ウグイスラインに入って斜度8%の坂に挑みます。ほぼシッティングでグイグイ登りますが、実は逆にパワフルなダンシングは出来ません。これ、フレームのせいでは無くてリアーホイールの横剛性が無さ過ぎる為です。ダンシングする度にブレーキがホイールに接触してしまいます。
そこで、ダンシングは車体をなるべく振らずにジワジワと踏んで対応します。フレームが大パワーに耐えるだけに、これはモドカシイ。
強引なダンシングが出来ないので、麻綿原高原への劇坂を回避して、会所トンネルから鴨川を目指します。イイ気になって走っりながら、ふと気づくとボトルホルダーに入れていた輪行バックが有りません・・・。(これで2回目の紛失)これでは、鴨川-浦安を往復すると200KMを超えてしまいます。出発が遅かったので夜間走行は確実。しかし、サングラスしか持って来ていないので、夜間走行は無理です。(メガネを忘れました)

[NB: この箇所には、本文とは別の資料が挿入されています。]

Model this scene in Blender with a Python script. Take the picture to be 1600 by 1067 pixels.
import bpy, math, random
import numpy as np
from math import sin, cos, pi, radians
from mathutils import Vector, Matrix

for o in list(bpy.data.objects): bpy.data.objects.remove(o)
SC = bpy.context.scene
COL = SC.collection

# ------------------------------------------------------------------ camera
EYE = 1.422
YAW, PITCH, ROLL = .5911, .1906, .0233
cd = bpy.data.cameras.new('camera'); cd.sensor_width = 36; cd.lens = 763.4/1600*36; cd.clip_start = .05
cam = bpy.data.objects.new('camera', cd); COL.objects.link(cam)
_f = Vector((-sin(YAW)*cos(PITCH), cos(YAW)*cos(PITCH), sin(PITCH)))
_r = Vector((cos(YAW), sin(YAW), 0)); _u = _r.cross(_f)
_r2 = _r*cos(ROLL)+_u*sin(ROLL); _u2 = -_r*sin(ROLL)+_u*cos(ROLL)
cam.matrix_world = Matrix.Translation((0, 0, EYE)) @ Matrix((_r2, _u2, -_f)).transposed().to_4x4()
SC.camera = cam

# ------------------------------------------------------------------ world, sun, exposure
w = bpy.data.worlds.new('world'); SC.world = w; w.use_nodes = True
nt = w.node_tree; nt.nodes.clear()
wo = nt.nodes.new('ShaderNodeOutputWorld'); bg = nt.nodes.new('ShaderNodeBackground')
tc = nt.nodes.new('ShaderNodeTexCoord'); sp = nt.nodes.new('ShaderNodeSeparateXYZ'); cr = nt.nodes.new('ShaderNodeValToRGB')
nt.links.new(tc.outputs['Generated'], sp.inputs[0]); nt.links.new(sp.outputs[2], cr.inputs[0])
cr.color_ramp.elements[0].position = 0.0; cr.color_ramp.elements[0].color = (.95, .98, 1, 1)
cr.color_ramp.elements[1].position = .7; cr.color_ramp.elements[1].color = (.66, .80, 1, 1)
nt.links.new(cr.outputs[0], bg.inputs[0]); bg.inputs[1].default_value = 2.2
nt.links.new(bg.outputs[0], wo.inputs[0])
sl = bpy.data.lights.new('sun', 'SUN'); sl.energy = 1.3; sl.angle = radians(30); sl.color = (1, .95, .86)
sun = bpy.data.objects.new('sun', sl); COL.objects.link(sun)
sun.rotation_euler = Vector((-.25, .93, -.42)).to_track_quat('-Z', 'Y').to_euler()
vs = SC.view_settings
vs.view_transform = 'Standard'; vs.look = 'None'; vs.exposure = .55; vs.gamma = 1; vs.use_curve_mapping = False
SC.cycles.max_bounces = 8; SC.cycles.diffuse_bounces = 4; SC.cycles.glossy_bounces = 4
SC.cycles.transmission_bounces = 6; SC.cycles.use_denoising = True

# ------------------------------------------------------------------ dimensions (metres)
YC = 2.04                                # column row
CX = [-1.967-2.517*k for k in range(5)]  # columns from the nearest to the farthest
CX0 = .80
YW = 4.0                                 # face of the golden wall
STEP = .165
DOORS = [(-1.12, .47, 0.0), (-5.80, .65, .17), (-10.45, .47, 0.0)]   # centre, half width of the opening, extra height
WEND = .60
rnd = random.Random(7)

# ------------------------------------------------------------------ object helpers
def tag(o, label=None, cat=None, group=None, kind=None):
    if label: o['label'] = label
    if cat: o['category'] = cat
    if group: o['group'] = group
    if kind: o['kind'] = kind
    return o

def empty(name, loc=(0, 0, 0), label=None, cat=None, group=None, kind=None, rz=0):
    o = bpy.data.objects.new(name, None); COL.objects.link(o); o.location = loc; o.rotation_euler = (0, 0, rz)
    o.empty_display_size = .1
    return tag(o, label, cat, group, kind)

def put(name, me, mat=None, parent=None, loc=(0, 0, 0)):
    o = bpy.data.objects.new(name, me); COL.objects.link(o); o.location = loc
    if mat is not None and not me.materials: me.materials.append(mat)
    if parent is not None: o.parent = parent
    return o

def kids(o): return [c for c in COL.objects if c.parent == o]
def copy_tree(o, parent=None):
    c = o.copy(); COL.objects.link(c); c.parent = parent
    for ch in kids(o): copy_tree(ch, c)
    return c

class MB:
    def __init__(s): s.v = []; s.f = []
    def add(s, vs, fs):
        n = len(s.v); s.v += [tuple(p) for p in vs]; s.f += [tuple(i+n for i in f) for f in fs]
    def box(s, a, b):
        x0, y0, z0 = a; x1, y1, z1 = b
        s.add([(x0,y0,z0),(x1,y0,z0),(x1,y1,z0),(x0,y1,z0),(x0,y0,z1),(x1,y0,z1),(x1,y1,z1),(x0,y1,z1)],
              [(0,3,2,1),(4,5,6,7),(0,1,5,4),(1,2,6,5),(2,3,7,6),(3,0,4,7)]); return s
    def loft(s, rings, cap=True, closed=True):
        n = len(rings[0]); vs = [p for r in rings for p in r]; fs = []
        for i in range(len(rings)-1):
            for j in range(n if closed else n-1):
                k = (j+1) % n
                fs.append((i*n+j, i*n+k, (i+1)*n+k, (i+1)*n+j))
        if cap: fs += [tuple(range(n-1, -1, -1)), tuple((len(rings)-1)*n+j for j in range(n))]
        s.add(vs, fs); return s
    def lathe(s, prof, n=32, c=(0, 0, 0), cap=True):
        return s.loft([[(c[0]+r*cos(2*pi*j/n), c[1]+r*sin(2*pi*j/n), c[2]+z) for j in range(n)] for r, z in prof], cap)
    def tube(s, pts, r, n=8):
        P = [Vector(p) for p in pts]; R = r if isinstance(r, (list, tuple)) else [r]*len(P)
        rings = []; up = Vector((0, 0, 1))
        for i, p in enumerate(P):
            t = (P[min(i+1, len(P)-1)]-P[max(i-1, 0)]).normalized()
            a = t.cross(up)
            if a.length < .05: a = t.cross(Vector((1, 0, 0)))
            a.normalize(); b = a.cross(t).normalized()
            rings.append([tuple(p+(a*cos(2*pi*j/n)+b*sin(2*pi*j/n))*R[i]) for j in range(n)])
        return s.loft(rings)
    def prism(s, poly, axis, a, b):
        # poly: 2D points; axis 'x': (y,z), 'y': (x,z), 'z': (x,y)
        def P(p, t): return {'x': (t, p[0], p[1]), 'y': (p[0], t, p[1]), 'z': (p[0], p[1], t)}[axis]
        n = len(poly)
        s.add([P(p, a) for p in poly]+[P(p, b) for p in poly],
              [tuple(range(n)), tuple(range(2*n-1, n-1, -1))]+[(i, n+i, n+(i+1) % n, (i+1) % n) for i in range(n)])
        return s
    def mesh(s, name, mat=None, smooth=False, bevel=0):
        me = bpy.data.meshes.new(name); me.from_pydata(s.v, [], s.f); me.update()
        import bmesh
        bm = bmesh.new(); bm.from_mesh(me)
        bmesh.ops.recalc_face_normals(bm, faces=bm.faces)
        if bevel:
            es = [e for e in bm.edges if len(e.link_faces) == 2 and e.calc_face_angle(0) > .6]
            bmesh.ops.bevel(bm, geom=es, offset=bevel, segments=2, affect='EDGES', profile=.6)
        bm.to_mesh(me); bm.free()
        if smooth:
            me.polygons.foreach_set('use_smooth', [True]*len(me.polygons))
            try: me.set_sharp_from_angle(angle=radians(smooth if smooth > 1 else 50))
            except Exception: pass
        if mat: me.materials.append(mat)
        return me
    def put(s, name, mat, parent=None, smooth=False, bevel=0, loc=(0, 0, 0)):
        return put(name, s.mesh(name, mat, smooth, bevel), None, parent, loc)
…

そこで、急遽進路を変更して勝浦方面にハンドルを切ります。
■ 勝浦と言えば腰古井 ■
勝浦方面へ向かう県道で思わぬ物を見つけました。「腰古井」の「吉野酒造」さんです。南房総地方では普通にスーパーでも売られている「腰古井」ですが、「さっぱりした、ほのかな甘口」の普通に美味しい日本酒です。
勝浦には「吉野酒造」の他に海沿いに「東灘(あずまなだ)」酒造が有りますが、この両方ともになかなかの日本酒を醸造します。
「腰古井」は山から湧き出す軟水で醸されたお酒で、淡麗の部類に入るでしょうか。ただ、新潟などの味気ないお酒とは違い、ふくよかな甘みを特徴としてます。(千葉では淡麗の部類か?)
古い建物に煉瓦の煙突、そして巨大なステンレスタンクが目を引きます。
醸造用の古い建物に取りついたステンレスの排気口が不思議なインクトを与えます。建物は古くても設備は新しく更新しています。この建物、文化庁の「登録有形文化財」に指定されています。
残念な事に本日はリュックサックを背負っていないので、お酒を買う事は出来ません。販売所をちょっと覗いてから、再び自転車に跨ります。
■ 勝浦と言ったら「ビックひな祭り」 ■
しばらくすると、道沿いに「ビックひな祭り会場」という昇りが現れます。指示される方向に進むと、神社の階段が「雛段」になっていました。そう、これが勝浦名物のビックひな祭り。有名なのは勝浦駅近くの遠見岬神社ですが、実は市内各所でこの時期開催されています。中野地区では香取神社が会場となっています。
神社のすぐ近く、中野小学校の敷地内の公民館?でも室内展示がされていました。
おいおい、女官が多すぎやしないか、まさか平安時代の大奥?
こちらは大正時代の御殿造り。母の実家にもあったそうです。
■ シートの高さが合えば快適 ■
そんなこんなで観光をしている内にお腹が空きました。道端にイタリアン風の海鮮丼の店を見つけてお昼にします。
お腹が満ちた所で、再びべダルを回します。そろそろオシリが痛くなり始めました。やはりクッション無しはロングライドには無理かな・・・そう思いながらも、ペダルも回し難かったのでシートを1cm下げます。すると、あら不思議、オシリは全然痛く無く、ペダルもクルクル回せます。
こえで一気に元気が回復します。「登り坂になると体が喜ぶ」という不思議な感覚を味わいながら一気に津田沼まで走ります。ここで日没で終了。185Kmを走りました。浦安を出発してから9時半間程度。
8時間の時に距離を確認したら152kmだったので、センチュリーライドは達成出来ていませんでした。まあ、観光してましたから・・・。
ところでニューマシンのCAPOですが、非常に良いです。特に下りコーナーの安定化は特筆もので、思い通りにラインをトレースしてくれます。怖さが一切有りません。これで益々ギアー付の出番は無くなりました・・・。